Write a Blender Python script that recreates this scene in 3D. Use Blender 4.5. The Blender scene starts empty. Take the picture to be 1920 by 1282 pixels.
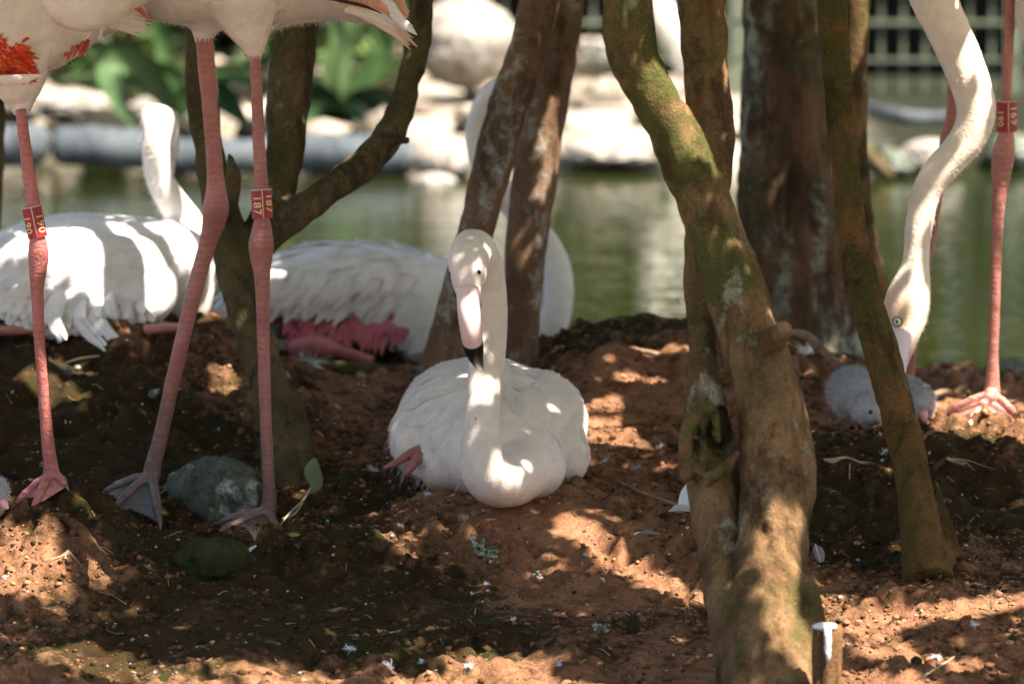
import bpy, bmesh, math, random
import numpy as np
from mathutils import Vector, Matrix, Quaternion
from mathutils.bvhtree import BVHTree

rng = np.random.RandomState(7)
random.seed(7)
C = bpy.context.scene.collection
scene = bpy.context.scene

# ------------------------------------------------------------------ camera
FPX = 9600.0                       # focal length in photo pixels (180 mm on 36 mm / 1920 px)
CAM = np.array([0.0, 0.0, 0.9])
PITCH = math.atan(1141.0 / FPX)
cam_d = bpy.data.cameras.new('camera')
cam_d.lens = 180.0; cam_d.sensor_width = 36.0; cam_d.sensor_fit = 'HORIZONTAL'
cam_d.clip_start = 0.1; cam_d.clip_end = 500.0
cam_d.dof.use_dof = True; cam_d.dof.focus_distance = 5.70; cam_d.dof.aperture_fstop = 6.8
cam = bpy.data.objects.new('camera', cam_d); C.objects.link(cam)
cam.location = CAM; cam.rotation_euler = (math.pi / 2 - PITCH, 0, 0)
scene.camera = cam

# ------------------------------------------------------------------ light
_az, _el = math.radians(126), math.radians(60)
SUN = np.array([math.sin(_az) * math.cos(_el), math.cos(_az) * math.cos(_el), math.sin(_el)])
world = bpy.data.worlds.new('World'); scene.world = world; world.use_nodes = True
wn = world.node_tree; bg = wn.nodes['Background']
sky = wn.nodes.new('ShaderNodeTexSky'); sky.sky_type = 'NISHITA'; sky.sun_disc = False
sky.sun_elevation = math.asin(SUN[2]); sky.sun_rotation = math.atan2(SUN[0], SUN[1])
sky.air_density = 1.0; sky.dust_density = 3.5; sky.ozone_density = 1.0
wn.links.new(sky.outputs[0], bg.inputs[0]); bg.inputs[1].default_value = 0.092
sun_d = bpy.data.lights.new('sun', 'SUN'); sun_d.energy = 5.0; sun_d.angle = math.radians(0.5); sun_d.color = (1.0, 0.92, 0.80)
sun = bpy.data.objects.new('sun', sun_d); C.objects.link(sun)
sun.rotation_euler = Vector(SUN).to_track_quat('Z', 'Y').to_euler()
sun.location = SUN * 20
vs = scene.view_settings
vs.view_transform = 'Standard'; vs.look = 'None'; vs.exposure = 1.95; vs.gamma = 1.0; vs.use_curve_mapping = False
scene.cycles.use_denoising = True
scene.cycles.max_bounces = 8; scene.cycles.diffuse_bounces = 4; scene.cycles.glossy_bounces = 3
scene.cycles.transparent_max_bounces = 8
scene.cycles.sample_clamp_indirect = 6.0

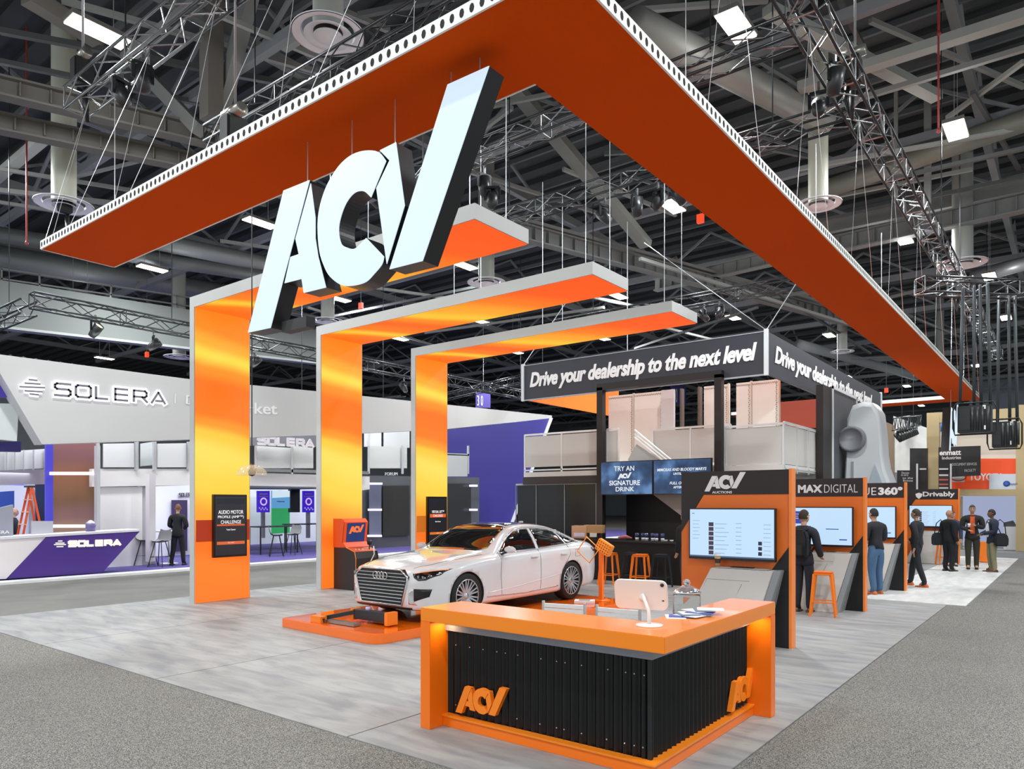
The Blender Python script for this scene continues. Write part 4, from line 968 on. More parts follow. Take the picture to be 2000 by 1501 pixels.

--------------------------------

OBJECTIVE:
Restate, line by line and word for word, everything from the top of the material through the line that contains "from mathutils.bvhtree import BVHTree". Leave pictures out.

EXERCISE ANSWER:
Write a Blender Python script that recreates this scene in 3D. Use Blender 4.5. The Blender scene starts empty. Take the picture to be 1920 by 1282 pixels.
import bpy, bmesh, math, random
import numpy as np
from mathutils import Vector, Matrix, Quaternion
from mathutils.bvhtree import BVHTree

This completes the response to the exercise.